A lot of what is written lumps them together, but they are different decisions.
------------------------
Most everyone agrees that passive security selection outperforms active selection, on average, by the amount of its additional costs. The major exception is with small cap stocks where there is more chaff than wheat and active selection pays for itself.
There is also the problem that a lot of the research has used open-ended mutual funds. This is not quite fair because the cash-flows in and out can cause acute problems for managers. They are also constrained by a requirement to stay invested even when they would personally get out.

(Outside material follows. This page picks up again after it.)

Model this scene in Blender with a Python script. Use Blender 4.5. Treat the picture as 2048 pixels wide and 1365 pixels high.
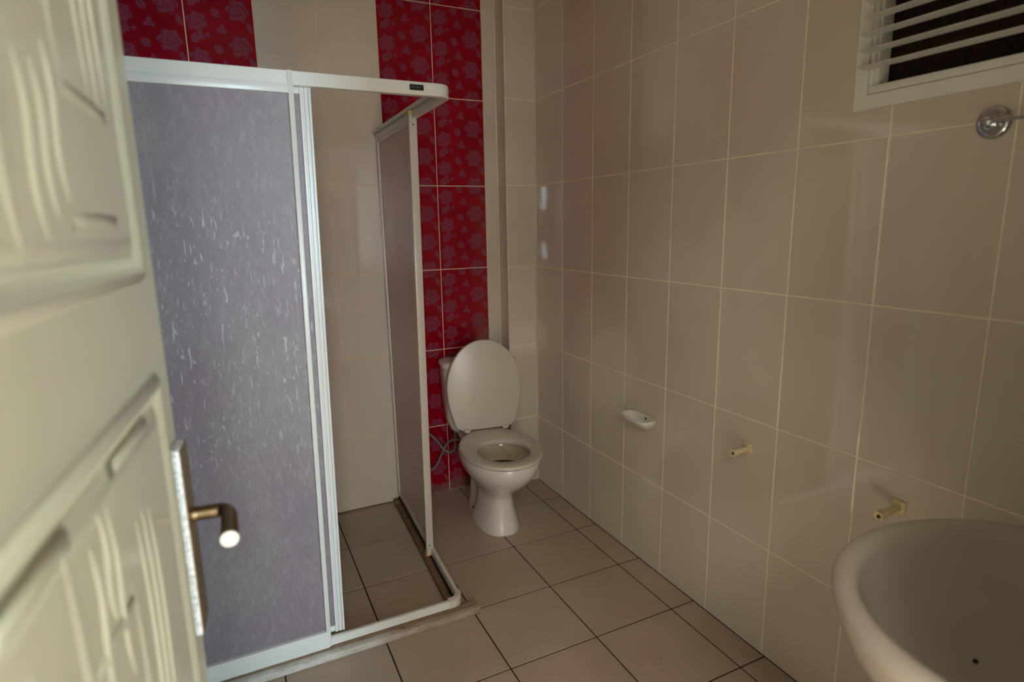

There is also the evidence that individual investors will have different track records. When brokers' accounts are analysed there is correlation between good results in one period with good results in a later period. Of course some investors just do well when (eg) value stocks are doing well, and do worse when the tables turn.
There is also the evidence, even with mutual funds, that although active management cannot outperform returns, it can reduce volatility.
-----------------
I started saving money in the 1970's. I have rotated my major asset class holdings through my life. I don't agree at all with the mantra from 'advisors' that historical averages guarantee future performance. The markets have no memory. I believe this gospel was invented to get advisors off-the-hook for poor performance.
----------------
Buy-and-hold was never intended to mean buy-and-forget or hold-no-matter-what. That this past year has shown that 'advisors' have preached exactly that. This is another gospel invented to get advisors off-the-hook for poor performance.